Un accompagnement défaillant

À cette orientation subie s’ajoute le manque d’accompagnement spécifique dans la voie professionnelle. « Un peu comme partout ailleurs », regrette Laurent Hisquin, qui suit les questions d’inclusion scolaire au Snetaa-FO, en évoquant le déficit d’accompagnants des élèves en situation de handicap (AESH). Mais la question est encore plus présente pour les apprentis qui ont droit à une aide humaine, différente de l’AESH, en centre de formation ou en entreprise. « Dans les faits, la disparition de l’AESH ne semble pas toujours compensée par une autre aide humaine. Certains jeunes se retrouvent donc du jour au lendemain sans accompagnement et se déclarent démunis », observe la Cour des comptes.
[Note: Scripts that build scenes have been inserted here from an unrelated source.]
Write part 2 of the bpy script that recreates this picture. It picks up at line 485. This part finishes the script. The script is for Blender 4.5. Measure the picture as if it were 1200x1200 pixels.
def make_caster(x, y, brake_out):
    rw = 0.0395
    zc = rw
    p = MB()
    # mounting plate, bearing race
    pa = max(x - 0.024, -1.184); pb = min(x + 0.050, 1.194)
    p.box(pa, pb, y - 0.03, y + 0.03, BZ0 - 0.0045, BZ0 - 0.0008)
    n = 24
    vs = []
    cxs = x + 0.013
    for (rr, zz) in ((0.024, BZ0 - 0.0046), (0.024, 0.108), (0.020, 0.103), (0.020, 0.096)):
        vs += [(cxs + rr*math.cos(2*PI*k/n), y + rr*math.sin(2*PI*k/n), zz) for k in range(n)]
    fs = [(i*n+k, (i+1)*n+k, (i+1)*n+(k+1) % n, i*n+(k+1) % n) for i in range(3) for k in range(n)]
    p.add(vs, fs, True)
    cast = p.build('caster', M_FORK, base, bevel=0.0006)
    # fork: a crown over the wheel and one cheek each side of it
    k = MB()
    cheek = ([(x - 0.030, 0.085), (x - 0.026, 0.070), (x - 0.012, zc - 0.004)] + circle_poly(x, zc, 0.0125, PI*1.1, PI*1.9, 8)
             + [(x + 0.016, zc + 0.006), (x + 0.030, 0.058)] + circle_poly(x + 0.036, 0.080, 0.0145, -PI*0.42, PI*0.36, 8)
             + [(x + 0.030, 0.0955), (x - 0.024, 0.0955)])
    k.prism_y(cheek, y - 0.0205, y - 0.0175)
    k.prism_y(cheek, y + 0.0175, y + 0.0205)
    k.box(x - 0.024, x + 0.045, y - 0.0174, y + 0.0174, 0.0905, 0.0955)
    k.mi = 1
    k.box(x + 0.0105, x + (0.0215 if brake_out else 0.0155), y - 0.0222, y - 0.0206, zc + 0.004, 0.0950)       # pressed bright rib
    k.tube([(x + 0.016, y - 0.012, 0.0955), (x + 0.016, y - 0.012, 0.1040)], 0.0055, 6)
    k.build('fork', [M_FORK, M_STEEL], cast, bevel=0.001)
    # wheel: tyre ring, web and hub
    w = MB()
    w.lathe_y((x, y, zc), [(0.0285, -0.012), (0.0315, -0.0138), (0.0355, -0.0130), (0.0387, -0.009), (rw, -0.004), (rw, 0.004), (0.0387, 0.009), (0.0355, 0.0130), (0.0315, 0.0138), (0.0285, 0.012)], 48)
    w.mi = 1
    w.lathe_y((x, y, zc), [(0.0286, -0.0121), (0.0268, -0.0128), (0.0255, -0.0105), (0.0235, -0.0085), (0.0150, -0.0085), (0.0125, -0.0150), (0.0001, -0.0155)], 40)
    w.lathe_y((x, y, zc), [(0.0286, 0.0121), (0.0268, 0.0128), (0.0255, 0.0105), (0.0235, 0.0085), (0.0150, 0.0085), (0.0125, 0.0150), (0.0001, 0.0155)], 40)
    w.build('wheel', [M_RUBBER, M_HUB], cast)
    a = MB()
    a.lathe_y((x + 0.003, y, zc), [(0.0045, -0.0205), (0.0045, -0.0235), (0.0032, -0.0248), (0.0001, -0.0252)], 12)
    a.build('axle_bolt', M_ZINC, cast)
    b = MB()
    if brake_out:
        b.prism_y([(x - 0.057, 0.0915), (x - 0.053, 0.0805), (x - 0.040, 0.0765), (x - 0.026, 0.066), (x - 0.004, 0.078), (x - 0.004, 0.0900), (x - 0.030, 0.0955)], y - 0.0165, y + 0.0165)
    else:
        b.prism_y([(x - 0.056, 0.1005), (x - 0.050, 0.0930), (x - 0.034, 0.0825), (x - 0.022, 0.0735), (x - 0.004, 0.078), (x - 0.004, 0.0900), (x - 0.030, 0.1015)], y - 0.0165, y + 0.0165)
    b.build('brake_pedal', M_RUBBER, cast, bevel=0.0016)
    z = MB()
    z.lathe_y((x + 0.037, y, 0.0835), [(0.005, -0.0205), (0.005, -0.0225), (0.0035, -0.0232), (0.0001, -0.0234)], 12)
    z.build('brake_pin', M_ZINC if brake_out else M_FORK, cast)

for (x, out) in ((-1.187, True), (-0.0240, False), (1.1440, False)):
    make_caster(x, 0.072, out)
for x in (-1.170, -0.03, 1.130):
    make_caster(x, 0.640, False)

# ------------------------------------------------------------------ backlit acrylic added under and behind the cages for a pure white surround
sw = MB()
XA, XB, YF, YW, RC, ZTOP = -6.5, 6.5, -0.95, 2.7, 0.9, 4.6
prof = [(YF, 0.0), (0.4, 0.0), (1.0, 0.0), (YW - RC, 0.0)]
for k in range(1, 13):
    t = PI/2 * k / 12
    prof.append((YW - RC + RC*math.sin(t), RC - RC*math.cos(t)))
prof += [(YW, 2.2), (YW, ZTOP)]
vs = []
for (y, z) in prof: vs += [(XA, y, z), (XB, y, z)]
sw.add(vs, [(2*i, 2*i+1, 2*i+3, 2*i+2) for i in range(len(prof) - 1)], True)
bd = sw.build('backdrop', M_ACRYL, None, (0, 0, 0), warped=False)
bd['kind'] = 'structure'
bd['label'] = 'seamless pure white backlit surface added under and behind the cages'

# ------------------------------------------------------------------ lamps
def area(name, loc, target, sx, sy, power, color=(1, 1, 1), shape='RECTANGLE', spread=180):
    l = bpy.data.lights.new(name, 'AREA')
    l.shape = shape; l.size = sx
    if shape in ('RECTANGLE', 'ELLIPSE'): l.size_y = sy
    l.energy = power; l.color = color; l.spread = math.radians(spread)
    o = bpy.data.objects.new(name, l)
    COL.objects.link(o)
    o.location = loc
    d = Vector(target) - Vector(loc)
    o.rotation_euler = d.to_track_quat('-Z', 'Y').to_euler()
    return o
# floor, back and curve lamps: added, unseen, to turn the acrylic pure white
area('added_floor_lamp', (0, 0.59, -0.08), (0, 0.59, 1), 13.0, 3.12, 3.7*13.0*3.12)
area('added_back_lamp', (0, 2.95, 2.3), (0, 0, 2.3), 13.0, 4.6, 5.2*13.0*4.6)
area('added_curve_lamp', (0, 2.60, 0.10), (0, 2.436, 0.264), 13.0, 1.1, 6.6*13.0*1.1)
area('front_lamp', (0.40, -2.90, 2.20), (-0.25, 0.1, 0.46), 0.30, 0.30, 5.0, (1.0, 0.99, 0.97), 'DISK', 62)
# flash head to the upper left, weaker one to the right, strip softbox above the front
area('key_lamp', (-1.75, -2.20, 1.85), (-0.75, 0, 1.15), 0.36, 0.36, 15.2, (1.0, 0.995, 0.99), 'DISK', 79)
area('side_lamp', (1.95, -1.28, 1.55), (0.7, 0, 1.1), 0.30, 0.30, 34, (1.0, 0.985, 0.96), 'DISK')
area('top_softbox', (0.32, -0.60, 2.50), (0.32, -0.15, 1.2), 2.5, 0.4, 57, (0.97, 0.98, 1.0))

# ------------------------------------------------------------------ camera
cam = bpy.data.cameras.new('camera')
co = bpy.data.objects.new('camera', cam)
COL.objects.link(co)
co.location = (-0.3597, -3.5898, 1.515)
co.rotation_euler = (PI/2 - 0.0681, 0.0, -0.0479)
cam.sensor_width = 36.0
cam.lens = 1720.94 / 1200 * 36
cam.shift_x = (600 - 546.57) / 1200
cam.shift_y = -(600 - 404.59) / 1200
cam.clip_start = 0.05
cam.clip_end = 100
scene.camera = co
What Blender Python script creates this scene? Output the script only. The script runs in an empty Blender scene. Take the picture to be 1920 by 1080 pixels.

Sans Ulis, il n’y a que rarement des adaptations en faveur de l’élève

Céline

Pour Céline, c’est surtout le manque d’unités localisées pour l’inclusion scolaire (Ulis) en lycée professionnel qui fait défaut. Ces dispositifs d’appui à la scolarisation et à la formation professionnelle permettent aux élèves de bénéficier d’un accompagnement spécifique et d’une durée de formation aménagée. En tant que coordinatrice d’Ulis, Céline s’assure des adaptations des cours pour chaque élève qu’elle suit. « Moins de la moitié des lycées professionnels ont une Ulis, déplore l’enseignante. Or, sans Ulis, il n’y a que rarement des adaptations en faveur de l’élève. »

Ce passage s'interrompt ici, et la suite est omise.